I understand why some Cape Verdeans used the opportunities they had to represent bigger countries but I have been pleasantly surprised by the talent coming through now.
Pedro Pele, former Cape Verde defender

Over the past five years, the association has also allocated more than USD 250,000 of its FIFA Financial Assistance Programme funds to the development of its senior domestic competitions, with around USD 160,000 also being used to develop youth football.

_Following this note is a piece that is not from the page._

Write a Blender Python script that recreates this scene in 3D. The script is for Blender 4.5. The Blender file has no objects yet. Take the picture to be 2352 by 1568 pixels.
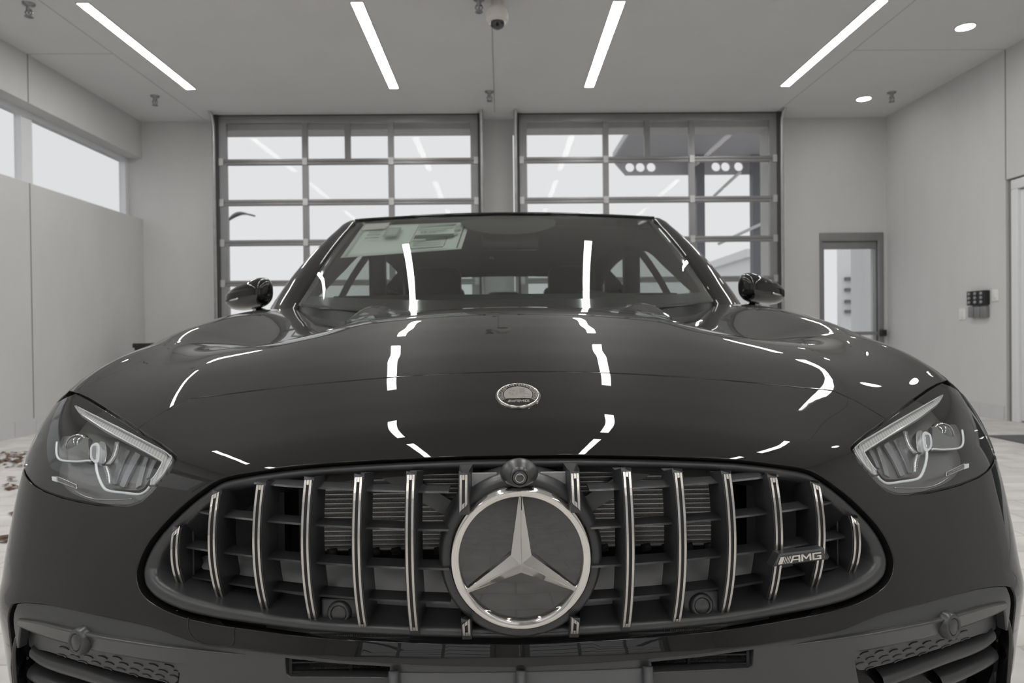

Six FIFA refereeing courses have also been held on the islands since 2007 as part of efforts to further boost standards in the domestic game.

“When you look at how the association is improving the standard of football management at home and combine that with the experiences that the European-based players are bringing back with us, it can only help to develop the next generation of young talents,” insists former Cape Verde defender Pedro Pele, who enjoyed a brief spell in the English Premier League with West Bromwich Albion and still plays in the country’s lower leagues for Hayes & Yeading United.

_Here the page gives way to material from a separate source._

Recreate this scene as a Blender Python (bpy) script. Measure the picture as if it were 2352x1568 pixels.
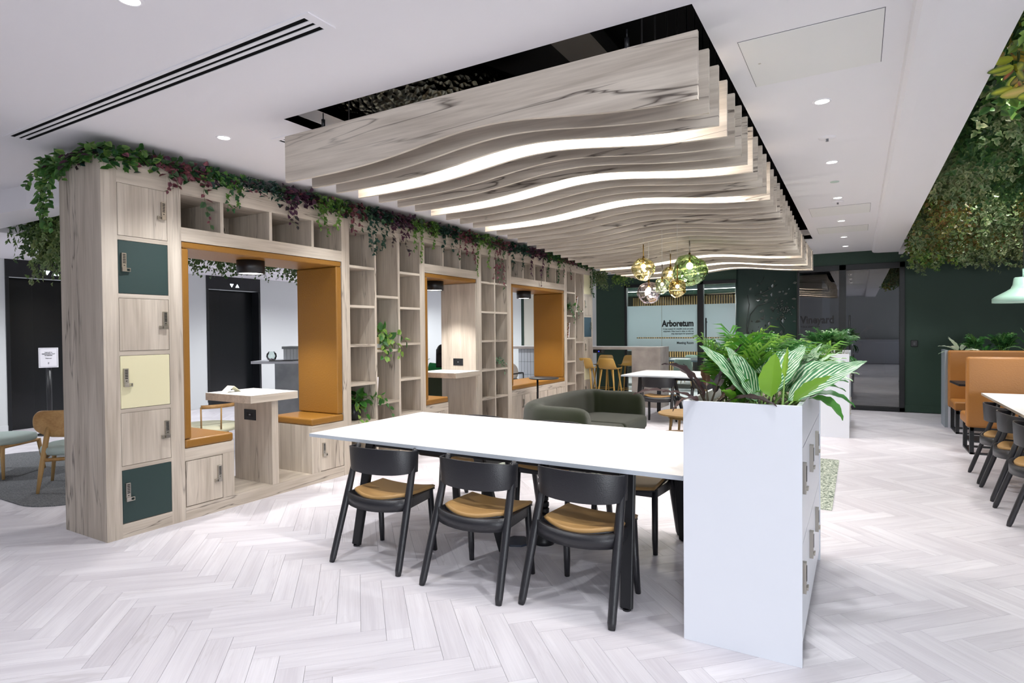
import bpy, bmesh, math, random
from mathutils import Vector, Matrix, noise
PI = math.pi
for o in list(bpy.data.objects):
    bpy.data.objects.remove(o)
S = bpy.context.scene
COL = S.collection

# ------------------------------------------------------------------ camera
cam = bpy.data.cameras.new('camera'); camo = bpy.data.objects.new('camera', cam); COL.objects.link(camo)
yaw, pit, rol = math.radians(30.342), math.radians(.947), math.radians(.51)
r_ = Vector((math.cos(yaw), math.sin(yaw), 0)); f_ = Vector((-math.sin(yaw), math.cos(yaw), 0)); z_ = Vector((0, 0, 1))
f = math.cos(pit) * f_ - math.sin(pit) * z_; u = math.sin(pit) * f_ + math.cos(pit) * z_
r, u = math.cos(rol) * r_ - math.sin(rol) * u, math.sin(rol) * r_ + math.cos(rol) * u
M = Matrix((r, u, -f)).transposed().to_4x4(); M.translation = Vector((0, 0, 1.5))
camo.matrix_world = M
cam.sensor_width = 36; cam.lens = 1361 / 2352 * 36; cam.clip_start = .05; cam.clip_end = 100
S.camera = camo

# ------------------------------------------------------------------ world, lights, exposure
w = bpy.data.worlds.new('world'); S.world = w; w.use_nodes = True
w.node_tree.nodes['Background'].inputs[0].default_value = (.86, .9, 1, 1)
w.node_tree.nodes['Background'].inputs[1].default_value = .25
S.view_settings.view_transform = 'Standard'; S.view_settings.look = 'None'
S.view_settings.exposure = 0.18; S.view_settings.gamma = 1; S.view_settings.use_curve_mapping = False

def area(name, loc, rot, sx, sy, e, col=(1, 1, 1), spread=PI):
    l = bpy.data.lights.new(name, 'AREA'); l.shape = 'RECTANGLE'; l.size = sx; l.size_y = sy; l.energy = e; l.color = col
    l.spread = spread
    o = bpy.data.objects.new(name, l); o.location = loc; o.rotation_euler = rot; COL.objects.link(o); return o
# soft fill added behind the camera; the windows there are made up
area('fill_light', (4.0, -4.7, 1.75), (math.radians(90), 0, 0), 4.0, 1.9, 290, (.90, .95, 1))
area('fill_light', (6.2, -1.7, 1.75), (math.radians(90), 0, math.radians(90)), 5.2, 1.9, 100, (.90, .95, 1))
H = 2.928
DOWN = [(-.2, y) for y in (-.5, 1.05, 2.63, 4.223, 5.793, 7.398, 8.997, 10.599, 11.787)] + \
       [(-3.984, 2.686), (-3.984, 4.26), (-3.984, 5.83), (-3.984, 7.4), (-3.984, 8.97), (-3.984, 10.55), (-2.684, 1.384),
        (-2.684, -.4), (-1.9, 11.6)]
def spot(x, y, z, e, ang=120, blend=.7, rad=.05, col=(.96, .98, 1)):
    l = bpy.data.lights.new('downlight_and_fill', 'SPOT'); l.energy = e; l.spot_size = math.radians(ang); l.spot_blend = blend
    l.shadow_soft_size = rad; l.color = col
    o = bpy.data.objects.new('downlight_and_fill', l); o.location = (x, y, z); COL.objects.link(o)
for x, y in DOWN:
    spot(x, y, H - .03, 78 if y < 3 else 50)
for x, y in ((-9.8, 1.6), (-9.6, 5.0), (-9.6, 8.2), (-7.5, 10.5), (-10.2, 11.2)):
    spot(x, y, 2.68 if y > 2.6 else 2.9, 190, 155)
for x, y in ((1.6, 5.2), (1.6, 7.6), (1.7, 10.2), (3.2, 6.6), (3.2, 9.5)):
    spot(x, y, 2.55, 42, 150, col=(1, .97, .93))
for x, y in ((1.5, 6.2), (1.5, 8.5), (1.6, 11), (2.6, 7.5), (2.6, 10), (1.0, 4.6)):
    spot(x, y, 3.35, 70, 150, col=(1, .97, .9))  # unseen spots added in the void to light the foliage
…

“I understand why some Cape Verdeans used the opportunities they had to represent bigger countries,” Pele adds. “But I have been pleasantly surprised by the talent coming through now in Cape Verde, and if we continue to create a strong national squad then our team will be just as desirable to play for as any other.”

The game’s administrators remain realistic about the challenges they still face, with the professionalisation of the domestic league seen as one long-term goal that could help raise standards and also bring additional revenues to the clubs who do lose talented players to overseas leagues. Despite the ongoing difficulties, however, those in charge of the domestic game seem confident that the national team’s qualification for South Africa 2013 can act as a springboard for future successes.

“The future is very promising for Cape Verdean football,” insists Semedo. “We’re in the process of enlarging the development of young footballers at various youth levels and are constantly working on developing other key areas, such as coaching, refereeing and administration, and I believe this investment will pay off massively in the years to come.”